5 reasons why the economy is failing the environment, and humanity
Image: REUTERS/Stringer
The world has entered the Anthropocene. We are today a "big world on a small planet" where the economy exerts phenomenal pressure on Earth. There is no free natural capital left. All remaining biodiversity, freshwater, atmosphere, coral reefs, oceans, forests and ice sheets play a direct role in regulating the stability of Earth and thereby the economy.
The trouble is, our economic system was developed, from Adam Smith to Keynes, when we were still a "small world on a big planet". When there were no frontiers and the idea of the global economy affecting the planet was seen as ridiculous. We could emit greenhouse gases for free, empty oceans for free, pollute polar regions for free, without risking invoices being sent back from Earth.
This is no longer the case. In the 1980s the first invoices started coming back – the ozone hole, collapse of fisheries, tipping points in freshwater lakes, accelerated ice melt, shifts in heatwaves and storm patterns. And, as geopolitical fuel, the polluters are seldom the victims.
Here are five ways the economy is failing people and the planet.
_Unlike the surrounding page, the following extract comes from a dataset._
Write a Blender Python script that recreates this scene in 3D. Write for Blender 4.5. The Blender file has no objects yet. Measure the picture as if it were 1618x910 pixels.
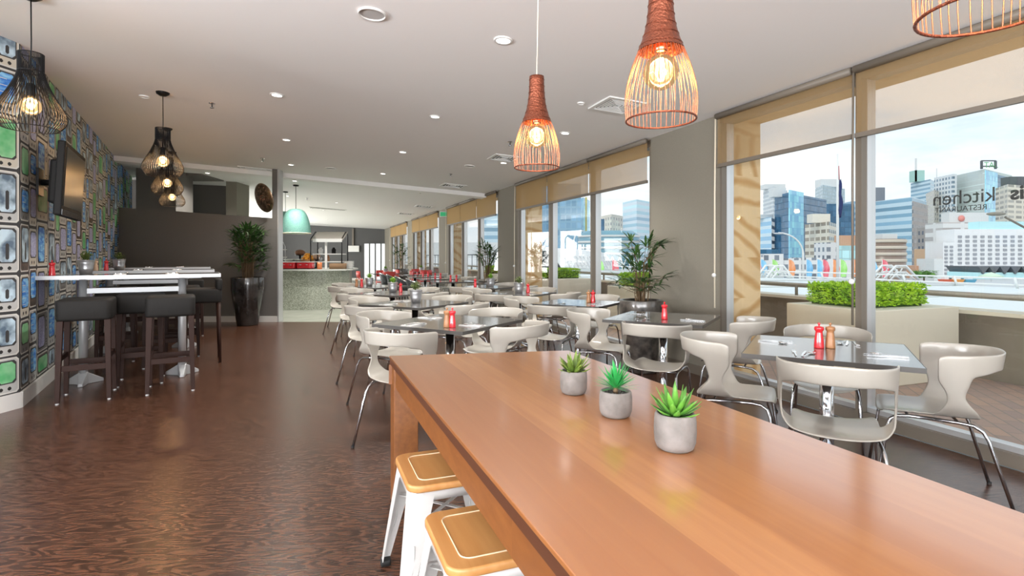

Despite recognition by many economists, the economy remains frustratingly locked in the tragedy of the commons. Economic growth comes with unaccounted environmental costs and with it, rising risks of catastrophe. The economy remains unable to internalize real Earth costs.
Today, the number one economic threat to humanity is our inability to value nature.
This is not only about monetization. Sure, valuing natural capital and ecosystem services is critical. A global price on carbon is necessary. But it is - as science and myriad attempts have shown, not easy and not always possible (particularly to get the right price). So, valuing nature also means that we have to accept leaving the realm of economics. We enter the realm of ethics, inclusiveness and justice.
The Fourth Industrial Revolution can only succeed on a stable and resilient planet. We need to set planetary boundaries for world economic development. This requires political leadership. The markets cannot do it alone.
Science clearly shows that human pressures on the environment follow a resilience path. When environmental resilience is high, change is slow, linear and incremental. Economies can exploit the environment with seemingly no or limited impacts. This is possible when we have abundant biodiversity, redundant atmosphere and glacial capacity to absorb greenhouse gases and pollution. When resilience has been drained following long periods of linear change, the environment can abruptly shift. Tipping points are crossed, triggering large system shifts, often irreversible, potentially catastrophic.
When costs for society go from predictable to non-predictable, from manageable to potentially infinitely dangerous, then we can no longer use market based discount rates to assess where it is most cost-effective to place our investments. In essence this means that in a non-linear world - where Earth sends invoices - the conventional economic theory falls apart.
Our economic system builds on linear principles focused on throughput, optimization and cost-benefit efficiency. We exploit, create value, and then waste.
There is no such thing as a Fourth Industrial Revolution with 9 billion thriving co-citizens in the world, if it is accomplished on linear economic principles. We need a transition to circular economic principles and practice.
There is an old belief that solving environmental problems can only be achieved by first building enough economic wealth, so we can "afford to save the environment". This "Kuznets Curve" thinking has never been correct and must be abandoned once and for all if we are serious about economic development for a thriving humanity on Earth.
The cynical truth is that it is only "thanks" to poverty that we do not have very dangerous climate change already. People in low income nations are responsible for far less emissions every year.
Moreover, economic growth - as shown by Piketty and others, does not trickle down to the poor. An inequity aggravated by the fact that the economic wealth in the world so far is accomplished through unsustainable subsidies from the planet, while the cost for these subsidies are largely taken up by others, in general to poorest communities.
And much less so for the stability and resilience of planet Earth. We are unable in our current economic system to incorporate long-term risk and value. We may, already when transgressing 2C, trigger the irreversible melting of the Greenland ice sheet. Not over decades but over centuries. This would subject future generations to a rise in sea level of 7-metres. Clearly, an unacceptable future. Still, the economy is unable to place any value whatsoever to long-term infinite and existential global risk.
Under stable and incremental conditions, a free market economy spurs entrepreneurship, ensures efficiency and generates wealth. Those conditions no longer apply.
Global risks are too high, and the benefits of transitioning to global sustainable development are not recognised. We are failing to create the right incentives on the market. Unsustainable behaviour still gives the highest returns.
Global sustainability is now the only avenue to future inclusive progress that can deliver the Sustainable Development Goals and the Paris climate agreement. To succeed, we need to set planetary boundaries to create a safe operating space on Earth for the world economy – that is, confining the Fourth Industrial Revolution within social and environmental boundaries. This is not a way of grinding the revolution to a halt. It is instead a way of spurring deeper innovation and step-changes to a healthy, thriving global economy.